┌─ Exercise input

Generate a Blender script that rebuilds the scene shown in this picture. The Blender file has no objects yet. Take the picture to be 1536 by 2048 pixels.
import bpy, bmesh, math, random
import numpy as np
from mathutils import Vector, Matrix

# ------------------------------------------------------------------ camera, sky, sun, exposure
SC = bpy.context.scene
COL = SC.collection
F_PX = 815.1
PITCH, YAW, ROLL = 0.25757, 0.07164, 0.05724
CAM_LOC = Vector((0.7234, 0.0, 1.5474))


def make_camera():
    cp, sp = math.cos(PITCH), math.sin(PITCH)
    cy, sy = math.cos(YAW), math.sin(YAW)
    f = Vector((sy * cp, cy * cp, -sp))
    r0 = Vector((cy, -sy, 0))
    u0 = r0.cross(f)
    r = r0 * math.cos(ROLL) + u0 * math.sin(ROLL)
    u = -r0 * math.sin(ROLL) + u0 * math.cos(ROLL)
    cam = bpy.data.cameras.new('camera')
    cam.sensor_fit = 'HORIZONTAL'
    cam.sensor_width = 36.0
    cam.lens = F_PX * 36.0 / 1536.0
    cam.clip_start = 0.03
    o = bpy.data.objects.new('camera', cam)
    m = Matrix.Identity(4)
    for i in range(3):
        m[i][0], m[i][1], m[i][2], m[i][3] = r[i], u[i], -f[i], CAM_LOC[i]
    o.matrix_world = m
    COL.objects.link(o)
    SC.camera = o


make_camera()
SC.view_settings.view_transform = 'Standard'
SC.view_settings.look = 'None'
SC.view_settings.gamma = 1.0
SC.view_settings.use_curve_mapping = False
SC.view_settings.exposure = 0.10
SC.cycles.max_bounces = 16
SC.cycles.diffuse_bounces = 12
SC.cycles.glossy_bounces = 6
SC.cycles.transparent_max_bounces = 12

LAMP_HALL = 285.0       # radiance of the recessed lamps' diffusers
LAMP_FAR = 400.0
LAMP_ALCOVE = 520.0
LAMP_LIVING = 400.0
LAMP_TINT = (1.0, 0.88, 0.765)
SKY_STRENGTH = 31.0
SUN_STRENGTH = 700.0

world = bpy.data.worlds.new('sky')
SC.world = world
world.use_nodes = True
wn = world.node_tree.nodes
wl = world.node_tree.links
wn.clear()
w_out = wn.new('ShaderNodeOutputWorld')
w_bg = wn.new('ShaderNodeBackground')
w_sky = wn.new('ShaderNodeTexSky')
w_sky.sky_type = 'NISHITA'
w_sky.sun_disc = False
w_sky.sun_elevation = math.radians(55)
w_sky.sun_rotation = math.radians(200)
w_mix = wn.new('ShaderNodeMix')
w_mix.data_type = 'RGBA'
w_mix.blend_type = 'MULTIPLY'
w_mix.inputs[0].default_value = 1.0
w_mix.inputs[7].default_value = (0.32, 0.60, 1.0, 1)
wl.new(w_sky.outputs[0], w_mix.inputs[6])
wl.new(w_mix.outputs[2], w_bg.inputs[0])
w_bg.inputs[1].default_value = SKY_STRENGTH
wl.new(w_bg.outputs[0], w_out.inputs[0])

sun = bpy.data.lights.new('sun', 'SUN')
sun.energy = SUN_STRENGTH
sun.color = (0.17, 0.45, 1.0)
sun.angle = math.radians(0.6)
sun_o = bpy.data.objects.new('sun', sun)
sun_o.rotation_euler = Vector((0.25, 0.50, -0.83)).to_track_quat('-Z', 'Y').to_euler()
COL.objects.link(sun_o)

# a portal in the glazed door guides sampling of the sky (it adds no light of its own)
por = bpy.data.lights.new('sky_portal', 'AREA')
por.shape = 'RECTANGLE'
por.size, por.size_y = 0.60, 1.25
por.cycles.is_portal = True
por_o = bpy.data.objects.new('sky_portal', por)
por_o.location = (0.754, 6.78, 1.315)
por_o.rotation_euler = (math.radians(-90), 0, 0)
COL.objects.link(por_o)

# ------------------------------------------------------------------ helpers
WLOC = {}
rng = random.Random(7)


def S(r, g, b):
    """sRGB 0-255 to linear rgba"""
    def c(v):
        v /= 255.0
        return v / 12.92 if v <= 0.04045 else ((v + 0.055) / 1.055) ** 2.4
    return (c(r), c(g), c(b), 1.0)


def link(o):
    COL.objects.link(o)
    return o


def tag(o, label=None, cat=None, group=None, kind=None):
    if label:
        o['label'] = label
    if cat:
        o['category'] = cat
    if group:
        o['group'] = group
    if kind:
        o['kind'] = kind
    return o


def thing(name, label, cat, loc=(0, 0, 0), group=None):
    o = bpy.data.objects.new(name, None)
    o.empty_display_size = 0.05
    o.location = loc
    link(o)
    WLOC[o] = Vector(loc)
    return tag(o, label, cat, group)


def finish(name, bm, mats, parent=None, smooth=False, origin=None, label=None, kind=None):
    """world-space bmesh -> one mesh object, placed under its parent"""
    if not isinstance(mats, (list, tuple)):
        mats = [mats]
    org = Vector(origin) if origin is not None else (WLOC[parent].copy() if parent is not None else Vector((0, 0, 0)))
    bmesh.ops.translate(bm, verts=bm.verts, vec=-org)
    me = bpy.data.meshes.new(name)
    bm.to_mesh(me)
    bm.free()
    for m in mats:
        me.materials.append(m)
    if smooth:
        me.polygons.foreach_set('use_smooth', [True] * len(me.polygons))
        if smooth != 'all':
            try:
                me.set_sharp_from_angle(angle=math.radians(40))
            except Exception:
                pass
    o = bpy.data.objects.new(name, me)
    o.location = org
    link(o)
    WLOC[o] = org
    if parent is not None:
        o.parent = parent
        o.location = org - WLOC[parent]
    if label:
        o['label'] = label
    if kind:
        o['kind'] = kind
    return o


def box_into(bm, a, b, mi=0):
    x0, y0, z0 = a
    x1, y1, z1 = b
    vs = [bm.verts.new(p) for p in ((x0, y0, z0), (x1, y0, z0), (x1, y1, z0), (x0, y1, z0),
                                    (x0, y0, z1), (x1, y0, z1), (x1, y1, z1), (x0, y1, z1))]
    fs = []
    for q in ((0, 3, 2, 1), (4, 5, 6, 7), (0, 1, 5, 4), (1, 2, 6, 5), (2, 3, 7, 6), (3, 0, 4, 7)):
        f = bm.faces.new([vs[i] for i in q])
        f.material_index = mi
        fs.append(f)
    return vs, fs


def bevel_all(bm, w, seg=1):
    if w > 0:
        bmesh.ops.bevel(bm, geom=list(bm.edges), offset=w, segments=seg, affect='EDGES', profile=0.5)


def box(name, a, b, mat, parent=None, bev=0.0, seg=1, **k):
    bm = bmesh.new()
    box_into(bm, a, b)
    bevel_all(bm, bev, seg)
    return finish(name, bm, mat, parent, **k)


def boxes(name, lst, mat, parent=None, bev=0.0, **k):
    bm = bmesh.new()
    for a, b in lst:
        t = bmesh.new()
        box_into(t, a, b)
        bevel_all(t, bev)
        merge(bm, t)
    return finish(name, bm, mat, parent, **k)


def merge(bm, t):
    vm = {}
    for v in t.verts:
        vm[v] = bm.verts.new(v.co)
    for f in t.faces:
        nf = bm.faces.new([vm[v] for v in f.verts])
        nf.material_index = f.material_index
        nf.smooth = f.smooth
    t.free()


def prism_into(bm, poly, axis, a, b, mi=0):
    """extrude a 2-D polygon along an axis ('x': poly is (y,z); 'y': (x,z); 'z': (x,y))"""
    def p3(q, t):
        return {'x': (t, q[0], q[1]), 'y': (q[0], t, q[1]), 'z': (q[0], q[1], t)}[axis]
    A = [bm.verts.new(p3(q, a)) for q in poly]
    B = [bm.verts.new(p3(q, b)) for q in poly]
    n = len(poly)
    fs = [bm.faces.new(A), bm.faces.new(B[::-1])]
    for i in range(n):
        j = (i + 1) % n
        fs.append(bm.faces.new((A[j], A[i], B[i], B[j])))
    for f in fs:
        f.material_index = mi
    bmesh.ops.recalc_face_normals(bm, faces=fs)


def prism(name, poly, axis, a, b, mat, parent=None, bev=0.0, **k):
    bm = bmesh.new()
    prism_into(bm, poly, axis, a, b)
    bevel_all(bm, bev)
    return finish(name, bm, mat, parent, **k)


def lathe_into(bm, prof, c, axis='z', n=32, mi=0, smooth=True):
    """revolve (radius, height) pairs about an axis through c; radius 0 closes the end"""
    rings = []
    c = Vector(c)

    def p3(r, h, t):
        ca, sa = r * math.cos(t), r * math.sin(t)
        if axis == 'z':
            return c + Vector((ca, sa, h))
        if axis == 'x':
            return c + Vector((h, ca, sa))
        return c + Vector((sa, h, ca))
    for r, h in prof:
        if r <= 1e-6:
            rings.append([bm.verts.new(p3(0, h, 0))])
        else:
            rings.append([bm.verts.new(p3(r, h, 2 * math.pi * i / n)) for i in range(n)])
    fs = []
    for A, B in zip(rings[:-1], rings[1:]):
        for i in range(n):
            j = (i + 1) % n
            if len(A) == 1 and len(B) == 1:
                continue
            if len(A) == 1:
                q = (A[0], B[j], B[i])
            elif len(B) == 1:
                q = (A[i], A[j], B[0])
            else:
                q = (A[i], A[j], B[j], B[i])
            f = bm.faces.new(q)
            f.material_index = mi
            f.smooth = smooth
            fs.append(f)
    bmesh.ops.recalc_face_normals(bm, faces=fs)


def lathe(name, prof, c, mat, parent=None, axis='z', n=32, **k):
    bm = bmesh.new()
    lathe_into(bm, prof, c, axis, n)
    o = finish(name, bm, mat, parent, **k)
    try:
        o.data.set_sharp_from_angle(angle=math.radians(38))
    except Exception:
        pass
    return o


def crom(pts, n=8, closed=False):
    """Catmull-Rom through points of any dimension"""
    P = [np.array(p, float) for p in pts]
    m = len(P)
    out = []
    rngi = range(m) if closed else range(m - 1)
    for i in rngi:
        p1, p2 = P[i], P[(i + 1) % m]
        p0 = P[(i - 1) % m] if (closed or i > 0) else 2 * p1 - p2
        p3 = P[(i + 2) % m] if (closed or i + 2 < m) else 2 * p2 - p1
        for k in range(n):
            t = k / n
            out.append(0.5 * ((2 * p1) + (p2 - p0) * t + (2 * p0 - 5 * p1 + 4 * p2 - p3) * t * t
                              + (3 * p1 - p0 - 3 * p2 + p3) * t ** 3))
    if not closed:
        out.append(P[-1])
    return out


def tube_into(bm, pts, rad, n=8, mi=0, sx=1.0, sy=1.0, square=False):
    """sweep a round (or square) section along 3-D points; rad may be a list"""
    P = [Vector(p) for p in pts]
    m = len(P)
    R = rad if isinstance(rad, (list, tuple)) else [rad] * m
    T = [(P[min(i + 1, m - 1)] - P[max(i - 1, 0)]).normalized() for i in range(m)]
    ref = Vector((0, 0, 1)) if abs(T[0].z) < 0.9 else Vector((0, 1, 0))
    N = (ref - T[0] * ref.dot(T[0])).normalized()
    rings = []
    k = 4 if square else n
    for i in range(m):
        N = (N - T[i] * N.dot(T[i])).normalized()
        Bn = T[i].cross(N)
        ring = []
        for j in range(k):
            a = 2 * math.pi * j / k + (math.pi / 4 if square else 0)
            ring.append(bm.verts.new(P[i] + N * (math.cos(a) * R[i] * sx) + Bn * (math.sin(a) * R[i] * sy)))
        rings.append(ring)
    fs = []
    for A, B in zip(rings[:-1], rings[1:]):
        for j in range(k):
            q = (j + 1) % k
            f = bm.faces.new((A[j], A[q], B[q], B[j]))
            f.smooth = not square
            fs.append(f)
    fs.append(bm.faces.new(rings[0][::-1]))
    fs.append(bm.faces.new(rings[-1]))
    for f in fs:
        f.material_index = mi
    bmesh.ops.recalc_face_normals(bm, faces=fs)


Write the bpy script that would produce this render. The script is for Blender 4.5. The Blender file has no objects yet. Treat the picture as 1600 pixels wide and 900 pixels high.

└─

The exercise — Extract the first line above and each line after it up to and including the one with "CAM_LOC = Vector((0.7234, 0.0, 1.5474))", please, exactly and with nothing else.

Worked answer —
Generate a Blender script that rebuilds the scene shown in this picture. The Blender file has no objects yet. Take the picture to be 1536 by 2048 pixels.
import bpy, bmesh, math, random
import numpy as np
from mathutils import Vector, Matrix

# ------------------------------------------------------------------ camera, sky, sun, exposure
SC = bpy.context.scene
COL = SC.collection
F_PX = 815.1
PITCH, YAW, ROLL = 0.25757, 0.07164, 0.05724
CAM_LOC = Vector((0.7234, 0.0, 1.5474))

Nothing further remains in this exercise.